Wir sind allerdings auch der Meinung, daß es einer solchen Mahnung, wie sie der SPD-Antrag darstellt, gar nicht bedurft hätte, um die Bundesregierung an die Erfüllung des von ihr gegebenen Versprechens zu erinnern.
Wir haben durch den Herrn Bundesminister für gesamtdeutsche Angelegenheiten einen Situationsbericht darüber bekommen, in welchem Stadium sich die Prüfung der Frage der Verlegung von Behörden nach Berlin zur Zeit befindet. Ich halte es für außerordentlich nützlich, wenn diese Überlegungen in dem dafür zuständigen Ausschuß
für Berlin fortgesetzt werden. Ich bitte daher die Herren Kollegen von der SPD, doch nicht darauf zu bestehen, daß heute abend bereits über diesen Antrag entschieden wird.
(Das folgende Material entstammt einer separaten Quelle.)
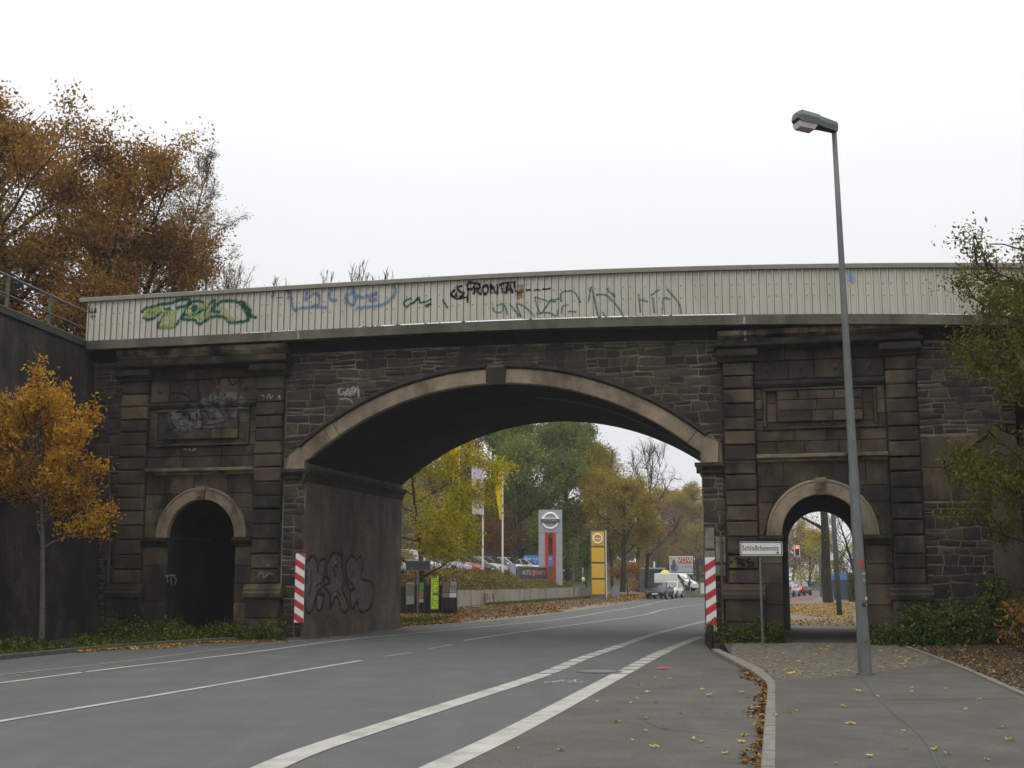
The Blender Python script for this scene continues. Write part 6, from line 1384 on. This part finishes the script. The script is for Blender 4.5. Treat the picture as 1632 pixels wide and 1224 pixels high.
# ================================================================== VEHICLES (x forward, y left, z up)
def paint(name, c, rough=.35): return plain(name, c, rough, coat=.6 if sum(c) > .3 else .15, var=.03, spec=.5 if sum(c) > .3 else .25)
def car(label, loc, rz, m, L=4.2, Wd=1.74, Ht=1.46, kind='hatch', cat='car', group=None, lit=False, name='parked_car'):
    root = thing(name, label, cat, loc, rz, group); hw = Wd/2; hl = L/2; zb = .93 if kind != 'van' else 1.2
    if kind == 'hatch': low = [(-hl, .45, .82, .82), (-hl+.05, .32, 1.0, .88), (-hl+.5, .28, zb+.04, .97), (-.5, .25, zb+.02, 1.), (.7, .25, zb, 1.), (hl-1.0, .26, zb-.02, .98), (hl-.45, .28, zb-.13, .93), (hl-.12, .3, .68, .84), (hl, .38, .58, .74)]; gh = [(hl-1.1, zb-.02), (hl-1.95, Ht-.05), (hl-2.5, Ht), (-hl+.75, Ht-.03), (-hl+.18, zb+.04)]
    elif kind == 'sedan': low = [(-hl, .42, .8, .8), (-hl+.06, .32, .98, .88), (-hl+.8, .28, zb+.05, .97), (-.5, .25, zb+.02, 1.), (.7, .25, zb, 1.), (hl-1.2, .26, zb-.02, .98), (hl-.45, .28, zb-.14, .93), (hl-.12, .3, .66, .84), (hl, .38, .56, .74)]; gh = [(hl-1.25, zb-.02), (hl-2.1, Ht-.04), (hl-2.6, Ht), (-hl+1.35, Ht-.04), (-hl+.7, zb+.05)]
    else: low = [(-hl, .45, Ht*.9, .9), (-hl+.05, .35, Ht, .96), (-1.2, .33, Ht, 1.), (hl-2.0, .33, Ht, 1.), (hl-1.75, .33, Ht-.04, .99), (hl-1.0, .34, 1.35, .96), (hl-.3, .35, 1.05, .9), (hl, .4, .85, .8)]; gh = None
    mb = MB(); V = []
    for x, z0, z1, k in low:
        w = hw*k; sh = .2*(z1-z0) if kind != 'van' else .06*(z1-z0)
        tw_ = .93 if kind != 'van' else .96
        V += [(x, y, z) for y, z in ((-w*.85, z0), (-w*.99, z0+.12), (-w, z0+(z1-z0)*.55), (-w*tw_, z1-sh*.25), (-w*.8*(tw_), z1+.012), (0, z1+.035), (w*.8*tw_, z1+.012), (w*tw_, z1-sh*.25), (w, z0+(z1-z0)*.55), (w*.99, z0+.12), (w*.85, z0))]
    k = 11; n = len(low)
    mb.add(V, [(i*k+j, i*k+j+1, (i+1)*k+j+1, (i+1)*k+j)[::-1] for i in range(n-1) for j in range(k-1)]+[(i*k+k-1, i*k, (i+1)*k, (i+1)*k+k-1)[::-1] for i in range(n-1)]+[tuple(range(k)), tuple(range(n*k-1, (n-1)*k-1, -1))])
    if gh:
        V = []; hb_, hr = hw*.9, hw*.7
        for i, (x, z) in enumerate(gh): w = hb_ if i in (0, 4) else hr; V += [(x, -w, z), (x, w, z)]
        mb.add(V, [(0, 1, 3, 2), (2, 3, 5, 4), (4, 5, 7, 6), (6, 7, 9, 8), (0, 2, 4, 6, 8), (9, 7, 5, 3, 1)])
        body = mb.obj('body', m, root)
        def lerp(a, b, t): return tuple(a[i]+(b[i]-a[i])*t for i in range(3))
        def pane(name_, q, inset, off):
            c = [sum(p[i] for p in q)/len(q) for i in range(3)]; q = [lerp(p, c, inset) for p in q]; q = [tuple(p[i]+off[i] for i in range(3)) for p in q]; b_ = MB(); b_.add(q, [tuple(range(len(q)))]); b_.obj(name_, 'glass', root)
        P_ = [Vector(v_) for v_ in V]
        pane('windscreen', [P_[0], P_[1], P_[3], P_[2]], .1, (.012, 0, .012)); pane('rear_window', [P_[8], P_[9], P_[7], P_[6]], .13, (-.012, 0, .012))
        for s_ in (0, 1):
            sg_ = -1 if s_ == 0 else 1
            g0, g1, g2, g3, g4 = P_[s_], P_[2+s_], P_[4+s_], P_[6+s_], P_[8+s_]; mt_ = (g2+g3)/2; mb_ = (g0+g4)/2
            mt_ = lerp(g2, g3, .35); mb_ = lerp(g0, g4, .5)
            a_ = [g0, g1, g2, mt_, mb_]; b_ = [mb_, mt_, g3, g4]
            pane('side_window', a_ if s_ else a_[::-1], .12, (0, sg_*.012, .004)); pane('side_window', b_ if s_ else b_[::-1], .12, (0, sg_*.012, .004))
    else:
        body = mb.obj('body', m, root)
        for s_ in (-1, 1):
            b_ = MB(); y = s_*(hw*.97+.006); b_.add([(hl-1.05, y, 1.3), (hl-1.72, y*.965, Ht-.3), (hl-2.25, y*.965, Ht-.3), (hl-2.3, y*1.01, 1.28)], [(0, 1, 2, 3)]); b_.obj('side_window', 'glass', root)
        for s_ in (-1, 1): b_ = MB(); y = s_*(hw*.985+.004); q_ = [(hl-1.0, y, .5), (hl-1.0, y, 1.3), (hl-1.75, y*.97, Ht-.12), (hl-2.35, y*.975, Ht-.12), (hl-2.35, y*1.015, 1.2), (hl-2.35, y*1.015, .5)]; b_.add(q_, [tuple(range(6))]); b_.obj('cab_door', plain('dark_cab_door', (.04, .045, .05), .4), root)
        b_ = MB(); b_.add([(hl-1.03, -hw*.8, 1.42), (hl-1.03, hw*.8, 1.42), (hl-1.66, hw*.76, Ht-.12), (hl-1.66, -hw*.76, Ht-.12)], [(0, 1, 2, 3)]); b_.obj('windscreen', 'glass', root)
    wr = .32 if kind != 'van' else .36
    for x in (-hl+.78, hl-.82):
        for s_ in (-1, 1):
            y = s_*(hw-.06); b_ = MB(); b_.tube([(x, y-.1, wr), (x, y+.085, wr)], wr, 18); w_ = b_.obj('wheel', 'black', root)
            b_ = MB(); b_.tube([(x, y-s_*.0, wr), (x, y+s_*.1, wr)], wr*.62, 12); b_.obj('rim', 'chrome', w_)
            b_ = MB(); b_.add([(x+(wr+.06)*math.cos(R(a)), s_*(hw*1.002+.006), wr+(wr+.06)*math.sin(R(a))) for a in range(-20, 201, 20)], [tuple(range(12)) if s_ < 0 else tuple(range(11, -1, -1))]); b_.obj('wheel_arch', 'black', root)
    zl = low[-2][2]-.06 if kind != 'van' else .98
    for s_ in (-1, 1):
        b_ = MB(); b_.box(hl-.3, hl-.05, s_*hw*.66-.15, s_*hw*.66+.15, zl-.09, zl+.05); b_.obj('headlight', 'chrome', root)
        b_ = MB(); b_.box(-hl-.01, -hl+.2, s_*hw*.74-.11, s_*hw*.74+.11, .7, 1.0); b_.obj('tail_light', MT['brake'] if lit else MT['red'], root)
        b_ = MB(); b_.box(hl-1.6, hl-1.45, s_*(hw+.08)-.08, s_*(hw+.08)+.08, zb+.0, zb+.13); b_.obj('mirror', m, root)
    if lit: b_ = MB(); b_.box(-hl+.3, -hl+.34, -.35, .35, zb+.16, zb+.22); b_.obj('brake_light', 'brake', root)
    for x, s_ in ((hl+.005, 1), (-hl-.005, -1)):
        b_ = MB(); b_.box(x-.012, x+.012, -.26, .26, .42 if s_ > 0 else .55, .53 if s_ > 0 else .66); b_.obj('number_plate', 'white', root)
    b_ = MB(); b_.box(hl-.06, hl-.005, -hw*.5, hw*.5, .3, .42); b_.obj('grille', 'black', root)
    return root
MT['brake'] = plain('lit_brake_light', (.6, .02, .01), .4, emit=(1, .04, .02), es=6)
CG = 'cars parked in a row on the terrace'
row = [(655, 86, 'silver-white car mostly behind the yellow-green tree', (.45, .46, .48), 'hatch', .2), (706, 84, 'silver-blue car left of the red car in the car park', (.3, .33, .42), 'hatch', 0), (728, 87, 'red hatchback in the car park row', (.38, .02, .02), 'hatch', 0), (747, 91, 'dark blue car between the red and the cream car', (.02, .025, .05), 'sedan', 0),
       (768, 88, 'cream-coloured car in the car park, behind a banner pole', (.45, .42, .32), 'hatch', 0), (783, 94, 'dark slate-blue car partly behind the cream car', (.05, .06, .085), 'hatch', .08), (808, 92, 'big white hatchback in the car park above the banner', (.72, .72, .7), 'hatch', .06), (842, 95, 'white saloon right of the white hatchback', (.7, .7, .68), 'sedan', 0), (866, 99, 'dark blue-black car at the right end of the row', (.02, .02, .03), 'sedan', 0)]
for i, (px, dep, lab, c, kd, dh) in enumerate(row):
    p = D(px, 924, dep); k_ = (5.6+1.2*(dh == 0 and kd == 'hatch')*0-(W0-C0).dot(-nr)*0); dep = (k_+W0.dot(nr))/(p/dep).dot(nr); p = D(px, 924, dep); car(lab, (p.x, p.y, 2.02), R(-24), paint('car_paint', c), 4.1, 1.7, 1.48+dh, kd, group=CG)
p = G(1053, 955.5); p = D(1052, 924, 108); car('black car parked facing the camera on the gravel shoulder', (p.x, 108, 0), R(-110), paint('black_purple_paint', (.02, .015, .026)), 4.1, 1.72, 1.42, 'hatch')
p = D(1070, 924, 114); car('small cream-white car parked behind the black one', (p.x, 114, 0), R(-112), paint('cream_white_paint', (.62, .6, .5)), 3.6, 1.6, 1.5, 'hatch')
p = D(1078, 924, 150); vn = car('white delivery van standing on the grass, its dark cab side towards the road', (p.x, 150, .3), R(-38), paint('white_van_paint', (.62, .6, .6)), 5.2, 1.9, 2.1, 'van', 'van', name='delivery_van')
p = D(1060, 924, 153); yo = thing('roof_load', 'yellow rounded dome standing up behind the white van', 'load', (p.x, 153, 0)); mb = MB(); mb.tube([(0, 0, 0), (0, 0, 1.9), (.05, 0, 2.4), (.1, 0, 2.75), (.1, 0, 2.85)], [.7, .68, .66, .4, .1], 12); mb.obj('dome', plain('yellow_dome', (.6, .52, .05), .5), yo, smooth=True)
yo.name = 'yellow_container'
GC = 'cars driving away on the road'
car('silver car driving away, seen through the small arch', (D(1255, 924, 118).x, 118, 0), R(66), paint('silver_paint', (.3, .32, .35)), 4.3, 1.75, 1.4, 'sedan', group=GC, name='car')
car('dark red car with glowing brake lights ahead of the silver one', (D(1273, 924, 126).x, 126, 0), R(62), paint('dark_red_paint', (.05, .015, .02)), 4.1, 1.75, 1.6, 'hatch', group=GC, lit=True, name='car')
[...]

Ich halte das für um so weniger notwendig oder zweckmäßig, weil wir ja gerade für diese Materie einen Sonderausschuß im Bundestag eingesetzt haben, der, wie wohl allseitig anerkannt wird, bisher eine ausgezeichnete, sehr sachliche Arbeit geleistet hat und in dem es nie zu irgendwelchen grundsätzlichen Meinungsverschiedenheiten gekommen ist.
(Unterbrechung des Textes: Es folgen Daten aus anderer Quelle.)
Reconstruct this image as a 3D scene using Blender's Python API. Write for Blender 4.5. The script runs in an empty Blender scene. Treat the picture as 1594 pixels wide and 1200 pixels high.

Selbstverständlich stehen der Verlegung von Bundesbehörden nach Berlin unter den nun einmal vorhandenen schwierigen Verkehrs- und sonstigen Verhältnissen einige Bedenken entgegen. Es ist nicht zu verkennen, daß derjenige, der vor der Aufgabe steht, solche Dienststellen nach Berlin zu verlegen, vielleicht diesen Bedenken ein größeres Gewicht beimißt als derjenige Beurteiler, der diese Frage überwiegend unter psychologisch-politischen Gesichtspunkten betrachtet. Wenn man aber solche Fragen ausschließlich nach Zweckmäßigkeitsgesichtspunkten entscheiden will, dann wird sich immer eine Fülle von Einwänden finden lassen. Das würde aber der Sache nicht gerecht werden. Es geht doch heute darum, daß Berlin geholfen werden muß, und es ist, glaube ich, schon richtig, wenn gesagt wird, das könne nicht allein mit Worten geschehen. Die Berliner Bevölkerung erwartet mit Recht von uns deutlich sichtbare Zeichen unserer Anerkennung und unserer Hilfsbereitschaft, die die Berliner dazu ermutigen, auch weiterhin den Kampf zu bestehen, den sie zu führen gezwungen sind.'
Lassen Sie mich den Ausführungen meines Herrn Vorredners nach dieser Richtung hin nur noch eines hinzufügen! Ich glaube, wir sollten auch berücksichtigen, daß es in Berlin heute nicht allein darum geht, diesen Vorposten rechtsstaatlicher Ordnung in unserem eigenen Interesse, im Interesse der deutschen Bundesrepublik zu erhalten. Wir sollten auch daran denken, daß der ganze deutsche Osten, die gesamte deutsche Bevölkerung der Ostzone aufmerksam und voller Hoffnungen, gelegentlich aber auch mit Befürchtungen auf das schaut, was in Berlin vor sich geht.
Schon mit Rücksicht darauf, daß auch diese unsere deutschen Mitbürger in der Ostzone ermuntert werden müssen, haben wir einen Beweis mehr dafür zu liefern, daß wir gewillt sind, diese Bastion jenseits des Eisernen Vorhanges, die Berlin heute darstellt, mit allen Mitteln zu verteidigen und zu stützen.
In diesem Sinne bitte ich auch im Namen meiner Fraktion, der Überweisung des Antrages an den Ausschuß für Berlin zuzustimmen.